Some, such as Brait, Foschini, Discovery, Bidcorp and Netcare have a relatively important exposure to Britain.

Of these, Brait is the most exposed to Britain at approximately 70% of net asset value due to investments in New Look, Virgin Active and Iceland Foods. The UK business of Discovery contributes 15% of normalised operating profit. Phase 8 contributed 17% of total Foschini sales in the past fiscal year with Britain the largest market. The UK is the largest single market by revenue and profit for Bidcorp although this is diminishing proportionately as the business expands internationally. For Netcare, whilst the UK is approximately half of revenue the contribution at the earnings line is only 3% due to the capital structure.  

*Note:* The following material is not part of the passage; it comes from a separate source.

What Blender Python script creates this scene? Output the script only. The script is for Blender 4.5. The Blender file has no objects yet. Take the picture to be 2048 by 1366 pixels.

For Spar, which has 26% of turnover now coming from Ireland, Britain is a critical trading partner for Ireland and so it’ll be watching carefully. Steinhoff is listed in Frankfurt but has important manufacturing and retail operations in Britain. Imperial has important operations in Germany and it has just agreed a £163 million deal to buy a British freight company with distribution across twenty European countries. Ascendis is expanding rapidly in Europe but its advisory services and funding partners are all based in England.  

All have a vested interest in stability and progress.

One thing we do know is that executives manage that which they can manage. Whilst some safeguards have been put in place, such as property deals contingent on a particular outcome, there is frankly not a lot that can be done. Even if on Friday 24 June a Brexit is on, we still won’t really know where we stand as there will be a long and tortuous exit negotiation. 

Irrespective of in or out, positive or negative, it is uncertainty that weighs most on confidence. Which is why the pound has been cheaper than it probably would be. It is a fair bet that should “Remain” prevail there will be a strengthening bias to sterling – which has other ramifications for South African investors too.  

The Clash and the Stones may have as good enough a prediction as anyone. After 23 June, “London Calling” may still be a signature tune for Europe and the Brits will shrug and reckon “You Can’t Always Get What You Want” and maybe get on with being influential from within.